Montréal

Nouvelles

FAKE PRESIDENT

18-08-2018

FAKE PRESIDENT

 

par Michel Frankland

Dukakis, candidat défait à la présidence américaine de 1988, formula plus tard des regrets sur la campagne. L’un d’entre eux consiste dans le fait de ne pas avoir répondu aux objections sans valeur réelle, primaires, voire franchement ridicules.

Les Démocrates, groupe plus à gauche, penchent naturellement vers l’idéal et l’honnêteté. Des Don Quichotte. Les Républicains, plus proches de Sancho Pansa, sont plus terre à terre et plus près des réalités concrètes. Plus retors. Ils savaient d’instinct que les nobles esprits démocrates n’allaient pas répondre à des arguments triviaux et insignifiants, Mais ils étaient assurés que le peuple décoderait cette absence de réponse comme un aveu d’incompétence. Ce qui se produisit. Dukakis menait ; soudain, il était en train de perdre !

Lesley Stahl, comme jeune journaliste à 60 Minutes, vécut une expérience analogue à celle de Dukakis. Elle se rend compte que Reagan vient de commettre une bourde évidente et majeure. Elle s’arrange rapidement pour l’interviewer sur ce sujet. Il est agréable et fricote une réponse. Le lendemain, elle reçoit un appel du bureau officiel du Parti Républicain. Elle va y gouter, pense-t-elle. Non, on la félicite !… Et on lui rappelle une évidence. Le peuple a une intelligence limitée. Il a vu le président se faire interviewer et répondre calmement et gentiment aux questions. Un excellent président. Faut-il rappeler, en ce sens, qu’environ seulement 14 % des citoyens des pays civilisés, éduqués, peuvent comprendre un éditorial…

Une application en ce début d’automne 2018 : alors que la corruption trumpéenne insiste pour la fin de la commission menée par Muller, j’aurais aimé qu’en conférence de presse, on rappelle à Sarah Sanders que les commissions de ce niveau se sont étalées sur plus de mille jours.

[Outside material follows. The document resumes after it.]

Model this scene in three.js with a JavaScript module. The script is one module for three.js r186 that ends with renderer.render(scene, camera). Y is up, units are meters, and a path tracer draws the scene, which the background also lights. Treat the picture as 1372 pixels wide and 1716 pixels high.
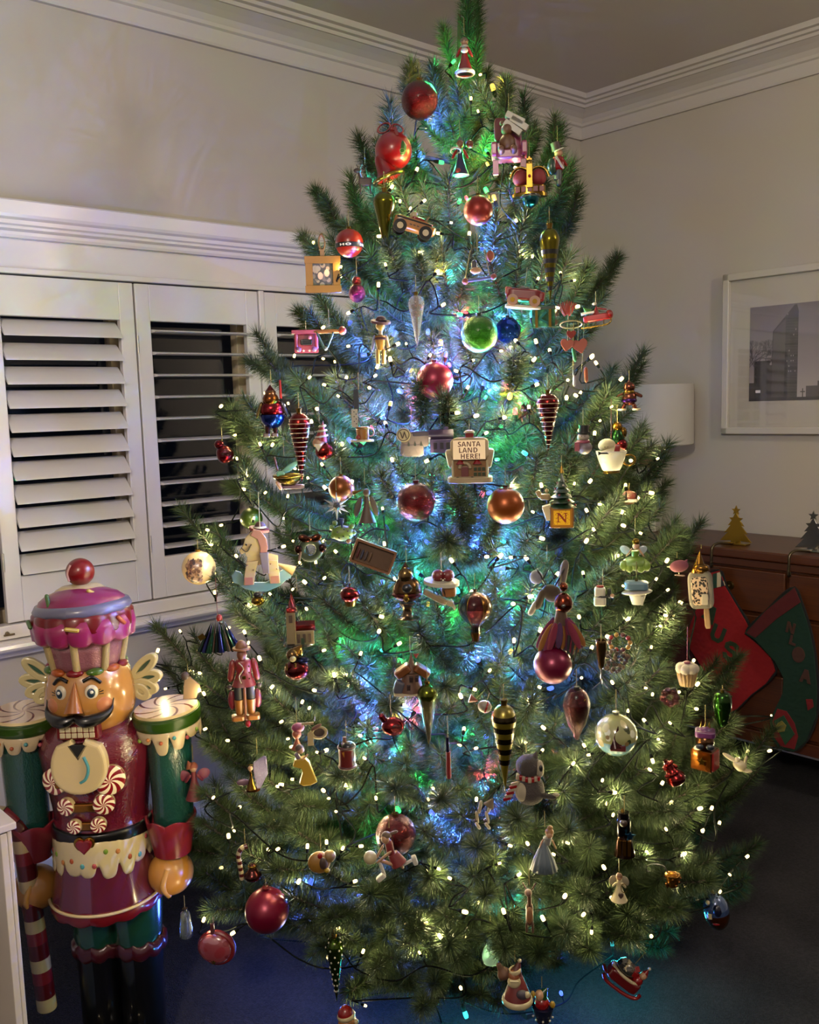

Le personnel de CNN réagit souvent avec aplomb. Équipe brillante de journalistes et commentateurs, elle montre clairement les multiples carences politiques, humaines et morales du monstrueux président. L’auditoire de CNN s’avère évidemment capable de saisir ces arguments. Pourtant, Trump, malgré ses 4000 mensonges recensés depuis sa présidence, ses invectives contre les journaux – « fake news ! » répète-t-il souvent – se tire pas si mal en termes de vote populaire.

Il demeure que CNN fait de l’excellent travail. Entre autres, en interviewant deux sortes de spécialistes et personnes publiques. Les experts en loi et membres du Congrès contre Trump (dont certains Républicains) témoignent solidement contre le monstre. L’autre groupe, des gens favorables à Trump, permettent aux téléspectateurs de constater leurs arguments poreux et tordus.

Pourtant, les citoyens favorables à Trump n’ont pas le quotient pour trouver quelques intérêts à s’abonner à CNN. Si bien qu’ils demeurent imperméables à toute critique contre leur idole. Une formule lapidaire résume le problème. ILS SONT TROP STUPIDES POUR COMPRENDRE QU’ILS SONT TROP STUPIDES POUR COMPRENDRE !

Certains connaissent la valeur philosophique de Hannah Arendt. Elle explique brillamment la mécanique utilisée par le dictateur pour se maintenir au pouvoir. Il lave le cerveau des 20 % les moins intelligents de la nation et leur répète inlassablement des slogans vides sur son propre génie politique et leur remarquable intelligence. Mais justement, le dictateur doit condamner tout ce qui n’est pas « le bon peuple ». Si bien que les slogans portent un thème majeur : l’exploitation du bon peuple par les intellos libéraux. Enfin, le peuple se fait convaincre qu’il est intelligent. Mais, s’estimant trompés et exploités par la junte médiatique et les grands de ce monde, et ayant enfin trouvé un chef qui les appuie inconditionnellement, ils peuvent maintenant cracher leur venin sur cette classe dominante par rapport à laquelle ils se jugeaient inférieurs. Mao, Hitler, Trump, mêmes réflexes…

D’où le FAKE NEWS, slogan répété à satiété par Trump. On se souvient du roman précurseur, 1984, et la « Novlangue » qui appuyait le contrôle collectif.

Il m’apparait urgent que les démocrates et autres esprits honnêtes d’obédience républicains usent d’arguments, décents certes, mais plus vigoureux. Par exemple, de répéter l’évidence : le président est un FAKE PRESIDENT.